**Exercise aim:**
Give back exactly the lines that run from the beginning of the entries to the line containing "sc.camera = cam", both included, and nothing else.

**Provided entries:**
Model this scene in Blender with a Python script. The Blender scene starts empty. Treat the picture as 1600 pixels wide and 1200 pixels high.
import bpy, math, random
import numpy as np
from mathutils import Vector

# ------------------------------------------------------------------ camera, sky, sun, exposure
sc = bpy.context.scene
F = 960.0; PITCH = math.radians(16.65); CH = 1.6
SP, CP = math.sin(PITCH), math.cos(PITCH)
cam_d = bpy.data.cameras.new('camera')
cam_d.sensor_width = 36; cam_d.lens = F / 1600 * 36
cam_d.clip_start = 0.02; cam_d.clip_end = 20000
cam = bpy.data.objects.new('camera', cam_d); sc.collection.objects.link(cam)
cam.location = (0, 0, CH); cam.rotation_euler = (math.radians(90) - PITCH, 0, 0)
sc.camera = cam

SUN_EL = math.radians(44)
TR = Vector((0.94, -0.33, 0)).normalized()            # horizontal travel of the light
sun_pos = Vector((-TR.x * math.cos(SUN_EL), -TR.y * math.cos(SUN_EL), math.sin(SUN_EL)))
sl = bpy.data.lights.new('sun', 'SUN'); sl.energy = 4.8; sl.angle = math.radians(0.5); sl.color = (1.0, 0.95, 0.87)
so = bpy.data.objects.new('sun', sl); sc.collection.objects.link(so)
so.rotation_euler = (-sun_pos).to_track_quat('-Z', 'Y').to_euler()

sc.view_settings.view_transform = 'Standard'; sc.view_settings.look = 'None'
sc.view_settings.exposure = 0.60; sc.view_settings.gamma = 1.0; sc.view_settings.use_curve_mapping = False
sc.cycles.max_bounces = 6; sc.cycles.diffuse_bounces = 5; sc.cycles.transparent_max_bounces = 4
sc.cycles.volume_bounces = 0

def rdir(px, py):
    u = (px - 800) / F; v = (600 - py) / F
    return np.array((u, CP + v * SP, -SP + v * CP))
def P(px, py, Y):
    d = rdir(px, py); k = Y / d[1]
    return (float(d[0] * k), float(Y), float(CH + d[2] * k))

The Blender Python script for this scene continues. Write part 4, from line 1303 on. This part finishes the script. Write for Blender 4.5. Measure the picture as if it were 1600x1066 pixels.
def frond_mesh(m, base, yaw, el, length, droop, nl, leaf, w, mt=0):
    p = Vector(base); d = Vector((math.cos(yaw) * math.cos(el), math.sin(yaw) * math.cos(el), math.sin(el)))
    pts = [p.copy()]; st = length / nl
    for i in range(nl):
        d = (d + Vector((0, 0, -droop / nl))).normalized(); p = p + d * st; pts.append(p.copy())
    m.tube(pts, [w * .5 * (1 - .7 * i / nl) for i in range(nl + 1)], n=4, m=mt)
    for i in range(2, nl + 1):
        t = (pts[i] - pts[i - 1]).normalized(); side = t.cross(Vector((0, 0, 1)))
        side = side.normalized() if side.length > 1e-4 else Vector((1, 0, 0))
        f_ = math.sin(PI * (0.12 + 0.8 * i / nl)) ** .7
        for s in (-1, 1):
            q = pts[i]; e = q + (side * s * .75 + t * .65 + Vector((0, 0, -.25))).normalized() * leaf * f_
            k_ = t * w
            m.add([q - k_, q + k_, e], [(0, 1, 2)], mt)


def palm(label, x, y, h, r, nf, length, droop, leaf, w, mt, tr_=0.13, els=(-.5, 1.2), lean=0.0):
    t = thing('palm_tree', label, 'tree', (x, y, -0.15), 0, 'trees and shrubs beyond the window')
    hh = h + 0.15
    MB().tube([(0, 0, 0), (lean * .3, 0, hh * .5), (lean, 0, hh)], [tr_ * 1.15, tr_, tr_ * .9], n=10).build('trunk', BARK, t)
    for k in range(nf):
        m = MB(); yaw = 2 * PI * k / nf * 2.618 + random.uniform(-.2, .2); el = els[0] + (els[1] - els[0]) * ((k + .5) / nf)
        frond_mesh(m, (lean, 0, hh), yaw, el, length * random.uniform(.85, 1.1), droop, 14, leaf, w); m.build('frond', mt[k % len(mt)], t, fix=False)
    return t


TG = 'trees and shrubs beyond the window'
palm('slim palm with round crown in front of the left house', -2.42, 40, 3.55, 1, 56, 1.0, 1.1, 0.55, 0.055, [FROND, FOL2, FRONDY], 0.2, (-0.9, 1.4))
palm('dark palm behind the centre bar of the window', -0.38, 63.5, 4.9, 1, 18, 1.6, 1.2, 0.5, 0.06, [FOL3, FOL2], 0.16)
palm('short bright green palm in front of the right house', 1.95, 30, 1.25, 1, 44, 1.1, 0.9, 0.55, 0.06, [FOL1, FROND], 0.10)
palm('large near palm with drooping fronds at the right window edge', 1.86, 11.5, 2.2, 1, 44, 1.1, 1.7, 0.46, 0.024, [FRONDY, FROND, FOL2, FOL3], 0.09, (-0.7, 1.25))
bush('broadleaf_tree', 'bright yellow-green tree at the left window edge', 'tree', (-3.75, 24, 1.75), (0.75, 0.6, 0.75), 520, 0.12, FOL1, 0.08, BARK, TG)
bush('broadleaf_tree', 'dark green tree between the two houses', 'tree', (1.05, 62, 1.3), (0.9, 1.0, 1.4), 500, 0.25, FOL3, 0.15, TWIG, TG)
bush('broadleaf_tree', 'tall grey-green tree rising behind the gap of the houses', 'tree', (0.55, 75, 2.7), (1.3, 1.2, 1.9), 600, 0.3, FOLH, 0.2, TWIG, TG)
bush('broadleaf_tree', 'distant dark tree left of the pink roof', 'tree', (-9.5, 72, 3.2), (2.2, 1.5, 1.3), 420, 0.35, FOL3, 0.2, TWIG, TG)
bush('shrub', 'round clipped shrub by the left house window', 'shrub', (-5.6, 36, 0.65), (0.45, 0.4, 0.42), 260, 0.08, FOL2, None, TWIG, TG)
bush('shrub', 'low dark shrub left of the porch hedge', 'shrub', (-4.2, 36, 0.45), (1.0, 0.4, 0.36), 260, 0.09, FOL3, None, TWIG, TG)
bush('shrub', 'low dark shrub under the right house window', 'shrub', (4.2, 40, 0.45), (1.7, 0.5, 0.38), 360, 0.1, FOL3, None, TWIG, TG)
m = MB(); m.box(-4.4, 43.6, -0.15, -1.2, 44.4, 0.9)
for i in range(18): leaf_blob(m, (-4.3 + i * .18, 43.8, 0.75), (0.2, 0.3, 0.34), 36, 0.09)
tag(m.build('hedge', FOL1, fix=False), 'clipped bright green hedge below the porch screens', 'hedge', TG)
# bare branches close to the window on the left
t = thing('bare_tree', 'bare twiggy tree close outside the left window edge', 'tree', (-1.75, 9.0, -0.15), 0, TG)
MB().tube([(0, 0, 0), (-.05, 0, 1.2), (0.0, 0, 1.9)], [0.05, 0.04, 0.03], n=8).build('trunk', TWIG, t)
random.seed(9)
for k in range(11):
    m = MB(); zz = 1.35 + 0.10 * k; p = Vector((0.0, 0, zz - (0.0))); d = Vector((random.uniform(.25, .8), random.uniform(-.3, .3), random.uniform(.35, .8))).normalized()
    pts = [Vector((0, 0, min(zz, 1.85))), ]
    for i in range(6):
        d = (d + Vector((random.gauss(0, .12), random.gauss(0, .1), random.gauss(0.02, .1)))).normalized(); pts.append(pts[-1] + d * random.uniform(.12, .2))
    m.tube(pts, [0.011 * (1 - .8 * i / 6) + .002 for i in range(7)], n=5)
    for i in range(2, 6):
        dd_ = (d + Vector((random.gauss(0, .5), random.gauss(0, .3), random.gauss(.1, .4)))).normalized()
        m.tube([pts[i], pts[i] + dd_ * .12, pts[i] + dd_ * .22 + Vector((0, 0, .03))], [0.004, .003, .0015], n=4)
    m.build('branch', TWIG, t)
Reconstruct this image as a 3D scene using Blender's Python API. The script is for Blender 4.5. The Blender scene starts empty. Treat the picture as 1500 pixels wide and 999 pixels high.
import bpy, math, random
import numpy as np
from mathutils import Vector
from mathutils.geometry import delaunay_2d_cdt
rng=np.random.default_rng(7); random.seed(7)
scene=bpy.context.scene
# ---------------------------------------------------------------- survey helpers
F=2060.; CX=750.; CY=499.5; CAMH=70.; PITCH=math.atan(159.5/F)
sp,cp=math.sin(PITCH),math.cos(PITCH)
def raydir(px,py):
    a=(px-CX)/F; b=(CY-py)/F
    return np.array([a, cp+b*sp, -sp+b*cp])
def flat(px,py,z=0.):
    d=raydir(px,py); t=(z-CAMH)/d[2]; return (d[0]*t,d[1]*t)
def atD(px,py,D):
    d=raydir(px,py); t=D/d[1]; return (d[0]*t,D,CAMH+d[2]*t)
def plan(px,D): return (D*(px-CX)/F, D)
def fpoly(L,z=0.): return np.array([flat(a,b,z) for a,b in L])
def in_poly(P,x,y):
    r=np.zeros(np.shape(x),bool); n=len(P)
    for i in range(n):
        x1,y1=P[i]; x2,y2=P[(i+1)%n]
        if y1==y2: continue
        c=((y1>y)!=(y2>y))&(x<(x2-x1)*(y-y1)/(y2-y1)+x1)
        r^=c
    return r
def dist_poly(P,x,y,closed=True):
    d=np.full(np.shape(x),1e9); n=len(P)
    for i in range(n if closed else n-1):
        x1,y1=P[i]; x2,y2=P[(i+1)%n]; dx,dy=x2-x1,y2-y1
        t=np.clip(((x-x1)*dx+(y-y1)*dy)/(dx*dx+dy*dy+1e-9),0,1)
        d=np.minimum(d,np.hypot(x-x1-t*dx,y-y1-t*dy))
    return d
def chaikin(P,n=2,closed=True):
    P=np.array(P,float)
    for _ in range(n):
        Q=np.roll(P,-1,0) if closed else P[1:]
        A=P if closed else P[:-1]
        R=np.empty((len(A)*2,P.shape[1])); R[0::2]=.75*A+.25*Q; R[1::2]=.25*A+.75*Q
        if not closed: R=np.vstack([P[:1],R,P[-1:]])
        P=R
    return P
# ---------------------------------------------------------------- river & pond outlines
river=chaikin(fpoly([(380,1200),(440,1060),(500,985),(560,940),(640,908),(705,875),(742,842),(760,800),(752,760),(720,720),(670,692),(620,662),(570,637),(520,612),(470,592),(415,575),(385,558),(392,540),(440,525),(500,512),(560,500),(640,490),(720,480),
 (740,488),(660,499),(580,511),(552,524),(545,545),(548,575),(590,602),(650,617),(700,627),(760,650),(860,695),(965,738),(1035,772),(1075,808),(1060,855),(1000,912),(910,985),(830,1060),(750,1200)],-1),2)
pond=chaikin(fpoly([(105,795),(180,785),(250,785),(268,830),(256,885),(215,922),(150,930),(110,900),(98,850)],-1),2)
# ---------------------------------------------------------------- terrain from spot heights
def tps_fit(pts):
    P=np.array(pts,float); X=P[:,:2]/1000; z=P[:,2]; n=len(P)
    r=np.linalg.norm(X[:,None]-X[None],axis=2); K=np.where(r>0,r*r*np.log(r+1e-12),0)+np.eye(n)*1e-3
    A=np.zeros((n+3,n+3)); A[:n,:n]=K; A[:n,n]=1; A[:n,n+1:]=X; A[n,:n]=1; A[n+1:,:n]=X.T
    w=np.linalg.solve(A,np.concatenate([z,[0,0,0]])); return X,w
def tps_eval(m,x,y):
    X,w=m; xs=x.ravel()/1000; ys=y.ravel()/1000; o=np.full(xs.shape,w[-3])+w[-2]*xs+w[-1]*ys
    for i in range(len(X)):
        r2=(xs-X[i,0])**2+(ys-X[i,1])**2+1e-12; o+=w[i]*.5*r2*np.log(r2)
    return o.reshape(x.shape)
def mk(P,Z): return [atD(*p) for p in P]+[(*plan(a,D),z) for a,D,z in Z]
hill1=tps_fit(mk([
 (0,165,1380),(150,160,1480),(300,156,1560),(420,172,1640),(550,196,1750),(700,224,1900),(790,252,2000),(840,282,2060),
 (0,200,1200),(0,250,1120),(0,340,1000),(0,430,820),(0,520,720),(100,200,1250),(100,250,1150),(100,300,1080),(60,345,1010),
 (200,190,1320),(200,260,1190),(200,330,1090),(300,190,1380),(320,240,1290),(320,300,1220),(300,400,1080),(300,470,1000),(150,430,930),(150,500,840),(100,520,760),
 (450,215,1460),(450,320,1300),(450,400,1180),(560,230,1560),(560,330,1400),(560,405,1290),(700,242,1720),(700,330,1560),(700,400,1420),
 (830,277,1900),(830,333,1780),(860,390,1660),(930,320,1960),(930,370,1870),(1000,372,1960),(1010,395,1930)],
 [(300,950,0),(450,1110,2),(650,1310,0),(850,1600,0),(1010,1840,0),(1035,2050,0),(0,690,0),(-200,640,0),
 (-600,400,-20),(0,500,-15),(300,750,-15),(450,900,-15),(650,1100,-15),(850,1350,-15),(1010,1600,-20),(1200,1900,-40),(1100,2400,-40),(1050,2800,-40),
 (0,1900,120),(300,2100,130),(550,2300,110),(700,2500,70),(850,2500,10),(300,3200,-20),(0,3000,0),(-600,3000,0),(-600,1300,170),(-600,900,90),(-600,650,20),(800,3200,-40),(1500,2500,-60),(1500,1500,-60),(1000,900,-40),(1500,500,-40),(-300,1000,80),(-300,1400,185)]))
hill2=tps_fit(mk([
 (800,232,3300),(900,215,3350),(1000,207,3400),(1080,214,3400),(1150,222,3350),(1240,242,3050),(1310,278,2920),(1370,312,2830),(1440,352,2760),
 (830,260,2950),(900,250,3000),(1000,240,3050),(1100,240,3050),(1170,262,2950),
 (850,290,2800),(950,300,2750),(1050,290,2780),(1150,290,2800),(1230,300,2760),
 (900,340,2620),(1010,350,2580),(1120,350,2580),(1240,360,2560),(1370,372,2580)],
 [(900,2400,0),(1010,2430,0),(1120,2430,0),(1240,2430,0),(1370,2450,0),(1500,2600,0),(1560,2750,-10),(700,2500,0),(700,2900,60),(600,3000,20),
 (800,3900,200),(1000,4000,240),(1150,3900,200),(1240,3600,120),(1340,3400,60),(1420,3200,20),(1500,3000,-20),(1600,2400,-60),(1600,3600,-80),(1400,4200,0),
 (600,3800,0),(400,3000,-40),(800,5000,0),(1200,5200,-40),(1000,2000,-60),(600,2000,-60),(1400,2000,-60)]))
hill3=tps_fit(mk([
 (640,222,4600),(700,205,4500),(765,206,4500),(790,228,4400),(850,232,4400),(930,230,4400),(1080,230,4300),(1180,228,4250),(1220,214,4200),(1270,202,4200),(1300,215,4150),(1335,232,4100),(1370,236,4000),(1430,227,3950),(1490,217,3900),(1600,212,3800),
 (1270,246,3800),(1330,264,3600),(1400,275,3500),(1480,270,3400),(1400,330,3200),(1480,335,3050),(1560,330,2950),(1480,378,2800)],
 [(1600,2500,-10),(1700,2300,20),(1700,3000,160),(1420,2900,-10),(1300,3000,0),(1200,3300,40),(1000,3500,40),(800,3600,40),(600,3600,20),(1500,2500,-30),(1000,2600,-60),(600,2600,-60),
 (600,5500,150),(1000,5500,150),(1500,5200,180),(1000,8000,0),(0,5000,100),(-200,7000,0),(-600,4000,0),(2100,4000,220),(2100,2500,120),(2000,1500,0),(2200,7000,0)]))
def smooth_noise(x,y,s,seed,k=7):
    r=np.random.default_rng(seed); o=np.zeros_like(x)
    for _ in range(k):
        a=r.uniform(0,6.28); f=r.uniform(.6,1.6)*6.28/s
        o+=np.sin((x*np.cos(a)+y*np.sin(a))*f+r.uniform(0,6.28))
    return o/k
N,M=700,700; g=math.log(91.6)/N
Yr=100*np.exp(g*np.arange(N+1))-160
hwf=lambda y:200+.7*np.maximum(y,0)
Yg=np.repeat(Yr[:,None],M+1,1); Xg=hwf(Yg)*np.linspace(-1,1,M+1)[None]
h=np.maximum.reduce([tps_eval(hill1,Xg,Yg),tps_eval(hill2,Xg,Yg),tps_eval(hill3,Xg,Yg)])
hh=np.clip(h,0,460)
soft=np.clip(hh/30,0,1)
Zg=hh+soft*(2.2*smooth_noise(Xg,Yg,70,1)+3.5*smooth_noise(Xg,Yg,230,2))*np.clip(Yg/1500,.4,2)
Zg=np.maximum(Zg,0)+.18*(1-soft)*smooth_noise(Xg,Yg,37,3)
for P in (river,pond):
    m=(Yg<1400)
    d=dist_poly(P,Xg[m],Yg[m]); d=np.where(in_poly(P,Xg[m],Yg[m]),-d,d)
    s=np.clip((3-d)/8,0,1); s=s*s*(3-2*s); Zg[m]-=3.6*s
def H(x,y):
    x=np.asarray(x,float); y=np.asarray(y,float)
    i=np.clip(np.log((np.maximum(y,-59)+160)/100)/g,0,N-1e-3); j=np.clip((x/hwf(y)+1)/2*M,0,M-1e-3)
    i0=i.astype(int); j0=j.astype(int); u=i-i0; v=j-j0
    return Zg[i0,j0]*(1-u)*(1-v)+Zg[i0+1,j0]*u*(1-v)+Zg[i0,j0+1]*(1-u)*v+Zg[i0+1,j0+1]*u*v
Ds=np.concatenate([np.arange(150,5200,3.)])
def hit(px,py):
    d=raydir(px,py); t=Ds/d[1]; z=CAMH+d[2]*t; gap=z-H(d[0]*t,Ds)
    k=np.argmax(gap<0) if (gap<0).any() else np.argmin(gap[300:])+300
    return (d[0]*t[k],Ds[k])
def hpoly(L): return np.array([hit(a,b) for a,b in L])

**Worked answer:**
Model this scene in Blender with a Python script. The Blender scene starts empty. Treat the picture as 1600 pixels wide and 1200 pixels high.
import bpy, math, random
import numpy as np
from mathutils import Vector

# ------------------------------------------------------------------ camera, sky, sun, exposure
sc = bpy.context.scene
F = 960.0; PITCH = math.radians(16.65); CH = 1.6
SP, CP = math.sin(PITCH), math.cos(PITCH)
cam_d = bpy.data.cameras.new('camera')
cam_d.sensor_width = 36; cam_d.lens = F / 1600 * 36
cam_d.clip_start = 0.02; cam_d.clip_end = 20000
cam = bpy.data.objects.new('camera', cam_d); sc.collection.objects.link(cam)
cam.location = (0, 0, CH); cam.rotation_euler = (math.radians(90) - PITCH, 0, 0)
sc.camera = cam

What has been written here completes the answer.